Much has changed since Donald Trump introduced the first tariffs in April. The numbers are completely different today, and the markets have gone through a wild ride. Even then, however, it was clear that the era of free trade and the reduction of barriers was coming to an end.
In addition to the US president perceiving tariffs as a kind of leverage he can use in negotiations, his main argument is the protection of industry. He says that free trade has driven it out of America, which increases unemployment (especially among the blue-collar class, many of whom voted for him).
He therefore wants to make imports so expensive that it will be worthwhile for large companies to come and manufacture directly on American soil and employ local people. In the meantime, he is striving to ensure that the revenue from tariffs to the US treasury is so high that he will be able to reduce taxes for American citizens and companies.
However, Trump's view of the world has far-reaching consequences. Not only for America's enemies, competitors, trading partners, and allies, but also for the United States itself.

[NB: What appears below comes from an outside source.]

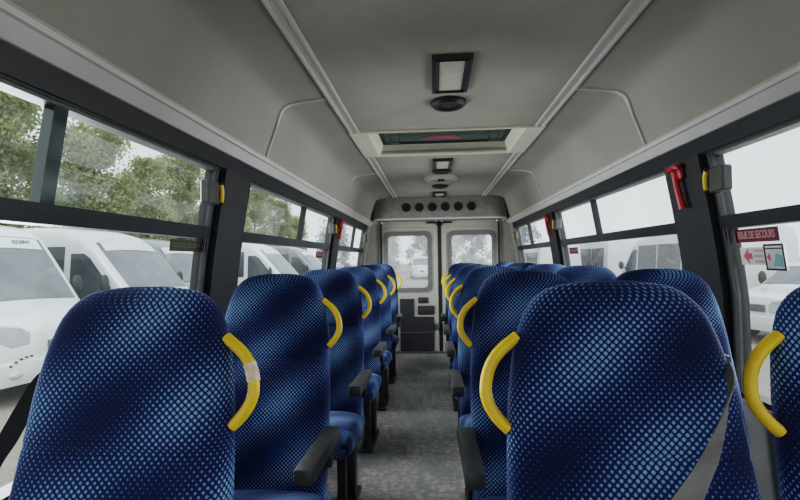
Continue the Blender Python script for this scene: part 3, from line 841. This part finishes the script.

Although it does bring money into the treasury [in fiscal year 2025, the US government collected $195 billion, 250 percent more than last year, ed.], it has many undesirable effects that are not immediately apparent.
Tariffs have a direct impact on increasing local price levels, which has been evident since April. Analysts estimate that the trend will continue in the coming years, as the full consequences have not yet been felt.
Although the costs of tariffs are usually initially borne by foreign companies (which is often the reason for foreign countries to take countermeasures), over time they are passed on to end prices. And their growth means lower purchasing power for Americans.
At the same time, rising import prices dampen competition, and American companies are less compelled to innovate and be efficient. They can also afford to set higher prices. For people, however, this means they will buy less. Companies, in turn, will produce less, employ fewer people, have lower sales, pay lower taxes... And these consequences are borne not only by American companies, but also by foreign companies for which the US is a lucrative market.
Despite the theory, however, after more than half a year, there are no signs that the US economy is significantly stalling. On the contrary, in the second quarter, it continued to grow by 3.8 percent, and estimates say that in the third quarter, it should perform only slightly less well. And although prices have risen, there is no galloping inflation for the time being.
Even though the reality is more lukewarm than originally estimated, it should be taken into account that the final tariffs are lower than Trump originally announced. The world has once again sat on its hands and not engaged in a trade war with him.
Although the effect of the tariffs is not so visible, this is a natural phenomenon. It is similar to when Europe decided to introduce carbon tariffs, emission allowances, and an embargo on Russian gas and oil, refusing to compete over who would offer commodities for the best price.
Tariffs are simply a long-term [because they are difficult for new governments to abolish due to their impact on state revenues, author's note] unnecessary cost that manufacturers in a given country bear as a result of political decisions. There is no external short-term shock.
However, despite the negative aspects of Trump's actions, free trade is not ending this year as the loser. Many countries are diversifying their exports. Even though China is exporting less to the US, this is not noticeable overall. In the first 11 months of the year, it recorded a 5.7 percent increase in exports compared to last year. Especially to Europe, Southeast Asia, and Africa.
Tariffs are simply distancing the world from the United States and bringing third countries closer together. Protectionism will not bring America greater prosperity than unrestricted trade. Sure, it may be justified in strategic sectors, but an overly closed attitude only impoverishes it unnecessarily.